Grahamstown Securitisation Case

Securitisation Sensation

legal fine (small)A new development in an ongoing matter involving securitisation has reared it’s head in the town of Grahamstown where an ostrich farmer has shown the local courts that his mortgage loan with Standard Bank has been sold on to a third party (securitised) and that Standard Bank have no jurisdiction.

Standard Bank have been trying for a long while to repossess Mr Davenport’s 3,260ha ostrich farm outside Grahamstown in an effort to recover a R3 million loan he made 7 years ago.

A Securitisation Audit?

Mr Davenport’s defense have presented a securitisation audit to the court which indicates that the loan had been sold onto a Taiwanese bank.
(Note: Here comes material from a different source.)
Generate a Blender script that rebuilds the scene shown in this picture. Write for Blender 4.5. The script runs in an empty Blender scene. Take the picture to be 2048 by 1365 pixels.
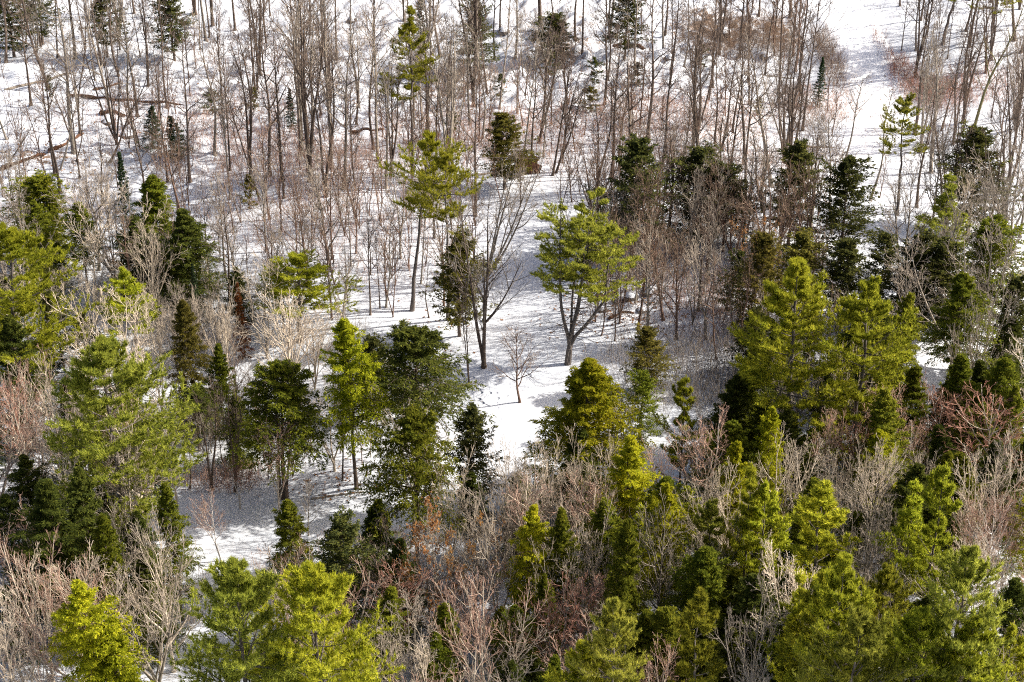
import bpy, math, random
import numpy as np
from mathutils import Vector, Quaternion

# ------------------------------------------------------------------ camera, sky, sun, exposure
PI = math.pi
sc = bpy.context.scene
C = sc.collection
CAM_H, PITCH, FPX = 62.0, math.radians(30.0), 3500.0      # focal length in pixels of a 2048 px wide frame
cam_d = bpy.data.cameras.new("camera")
cam_d.sensor_width = 36.0
cam_d.lens = 36.0 * FPX / 2048.0
cam_d.clip_start, cam_d.clip_end = 1.0, 6000.0
cam = bpy.data.objects.new("camera", cam_d)
C.objects.link(cam)
cam.location = (0, 0, CAM_H)
cam.rotation_euler = (PI / 2 - PITCH, 0, 0)
sc.camera = cam

SUN_EL, SUN_AZ = math.radians(36), math.radians(83)        # azimuth clockwise from +Y: from the right, a little beyond
sd = Vector((math.sin(SUN_AZ) * math.cos(SUN_EL), math.cos(SUN_AZ) * math.cos(SUN_EL), math.sin(SUN_EL)))
world = bpy.data.worlds.new("World")
sc.world = world
world.use_nodes = True
wn = world.node_tree
sky = wn.nodes.new("ShaderNodeTexSky")
sky.sky_type = 'NISHITA'
sky.sun_disc = False
sky.sun_elevation = SUN_EL
sky.sun_rotation = SUN_AZ
sky.dust_density = 5.0
sky.air_density = .8
sky.ozone_density = .6
bg = wn.nodes["Background"]
bg.inputs[1].default_value = 0.11
wn.links.new(sky.outputs[0], bg.inputs[0])
sun_d = bpy.data.lights.new("sun", 'SUN')
sun_d.energy = 4.4
sun_d.angle = math.radians(0.5)
sun_d.color = (1.0, 0.95, 0.87)
sun = bpy.data.objects.new("sun", sun_d)
C.objects.link(sun)
sun.rotation_euler = sd.to_track_quat('Z', 'Y').to_euler()
sun.location = (60, 60, 80)
sc.view_settings.view_transform = 'Standard'
sc.view_settings.look = 'None'
sc.view_settings.gamma = 1.0
sc.view_settings.exposure = 0.92
sc.cycles.max_bounces = 5
sc.cycles.diffuse_bounces = 3
sc.cycles.glossy_bounces = 1
sc.cycles.transmission_bounces = 3
sc.cycles.use_denoising = False
sc.cycles.pixel_filter_type = 'BLACKMAN_HARRIS'
sc.cycles.filter_width = 1.1

rng = np.random.default_rng(7)

# ------------------------------------------------------------------ pixel <-> ground
CP, SP = math.cos(PITCH), math.sin(PITCH)

def ray(u, v):
    x, y = (u - 1024.0) / FPX, (682.5 - v) / FPX
    return np.array([x, CP + y * SP, -SP + y * CP])

def project(p):
    dx, dy, dz = p[0], p[1], p[2] - CAM_H
    d = dy * CP - dz * SP
    return 1024 + FPX * dx / d, 682.5 - FPX * (dy * SP + dz * CP) / d

_wr = np.random.default_rng(3)
_W = [(a, wl, _wr.uniform(0, 6.28), am) for wl, am in ((95, .55), (60, .45), (37, .28), (23, .14), (14, .08)) for a in _wr.uniform(0, PI, 2)]
_L = [(a, wl, _wr.uniform(0, 6.28)) for wl in (5.2, 3.7, 2.6, 1.9, 1.4) for a in _wr.uniform(0, PI, 3)]

def waves(x, y):
    z = np.zeros_like(x)
    for a, wl, ph, am in _W:
        z = z + am * np.sin((x * math.cos(a) + y * math.sin(a)) * 6.283 / wl + ph)
    return z

def lumpy(x, y):
    z = np.zeros_like(x)
    for a, wl, ph in _L:
        z = z + np.sin((x * math.cos(a) + y * math.sin(a)) * 6.283 / wl + ph + .7 * np.sin(x * .31 + y * .23))
    return np.clip(z / 3.2, -.4, 1.6)

def ground0(u, v):
    d = ray(u, v)
    z = 0.0
    for _ in range(5):
        t = (z - CAM_H) / d[2]
        z = float(waves(np.array(d[0] * t), np.array(d[1] * t)))
    return np.array([d[0] * t, d[1] * t, z])

_BC = {}
def blobs(x, y, lst):
    m = np.zeros_like(x)
    for u, v, rx, ry, w in lst:
        if (u, v) not in _BC:
            _BC[(u, v)] = ground0(u, v)
        c = _BC[(u, v)]
        m = np.maximum(m, w * np.exp(-(((x - c[0]) / rx) ** 2 + ((y - c[1]) / ry) ** 2)))
    return m

# where the snow is lumpy over stones and brush, and where dead leaves lie bare (picture landmarks -> metres)
LUMP = [(120, 160, 14, 22, .5), (420, 130, 16, 24, .6), (640, 200, 16, 22, .7), (330, 300, 14, 12, .6), (900, 130, 16, 20, .9), (1150, 110, 16, 24, 1.),
        (1420, 90, 14, 20, .8), (1240, 610, 5, 5, .8), (330, 1190, 6, 7, .6), (520, 330, 12, 10, .4), (1900, 60, 10, 14, .3), (1480, 560, 6, 6, .4)]
LITTER = [(70, 315, 10, 3.5, .8), (200, 345, 9, 4, .7), (330, 300, 9, 5, .7), (480, 250, 10, 9, .6), (640, 290, 10, 7, .6), (900, 175, 8, 9, .8),
          (1160, 240, 15, 6, .65), (1120, 90, 10, 14, .75), (1430, 60, 9, 12, .9), (1560, 60, 5, 9, .9), (1380, 230, 9, 5, .6), (1600, 215, 6, 6, .6),
          (1850, 175, 6, 6, .95), (1960, 170, 8, 7, .7), (1270, 600, 4, 4, .6), (600, 340, 9, 6, .5), (260, 210, 7, 4, .6), (820, 60, 8, 14, .7), (1760, 430, 12, 2.0, .5),
          (610, 965, 2.2, 1.2, .8), (1950, 430, 9, 4, .5), (480, 330, 10, 6, .5), (700, 420, 14, 8, .42), (1000, 420, 10, 6, .35), (1400, 640, 9, 7, .6), (1350, 480, 10, 6, .5), (150, 60, 14, 16, .4), (500, 60, 14, 18, .5), (1900, 60, 10, 16, .45), (400, 560, 12, 8, .5)]
SMOOTH = [(1060, 610, 6, 9, 1), (960, 790, 3.5, 6, 1), (1100, 480, 6, 8, .9), (1740, 170, 4, 20, 1), (1760, 300, 9, 9, .8), (470, 1030, 8, 4.5, .9), (700, 990, 5, 4, .9), (1200, 380, 14, 9, .6)]

def ground_h(x, y):
    x = np.asarray(x, float); y = np.asarray(y, float)
    z = waves(x, y)
    near = (np.abs(x) < 90) & (y > 40) & (y < 230)
    m = np.clip(blobs(x, y, LUMP) - blobs(x, y, SMOOTH), .06, 1) * near
    return z + .46 * m * lumpy(x, y)

def at(u, v):
    d = ray(u, v)
    p = ground0(u, v)
    z = p[2]
    for _ in range(4):
        t = (z - CAM_H) / d[2]
        z = float(ground_h(d[0] * t, d[1] * t))
    return np.array([d[0] * t, d[1] * t, z])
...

They then argued that due to the securitisation that Standard Bank has no jurisdiction in the matter. The audit also seems to indicate that the R3 million loan had been sold on as a R5 million bond. These sort of audits are new to South Africa but have been around in the USA for a while now. They are essentially the same as a financial opinion by an auditor but have been challenged by the various banks locally as hearsay. Standard Banks legal representatives have stated that the bond has not been securitised.

Getting Nasty

The case between Mr Davenport and Standard Bank is not a new one and has been underway for around 7 years. The case has been going on for years now and Mr Davenport has even accused the bank of perhaps manufacturing documents to try appear to be the original documents he signed when taking the loan. His copies of the original and that produced at court seem to differ and thus his defense team think the documents handed to the court were concocted long after the battle began. At one point the bank tried to auction off his property and goods for R4 million when Mr Davenport holds that the value should have been around R60 million.

New Evidence

Virtual Velocity , the company who produced the securitisation audit in this case, has been involved with over 3000 cases in the USA. It is now up to the court to decide if they will accept the audit and be able to act upon this new information.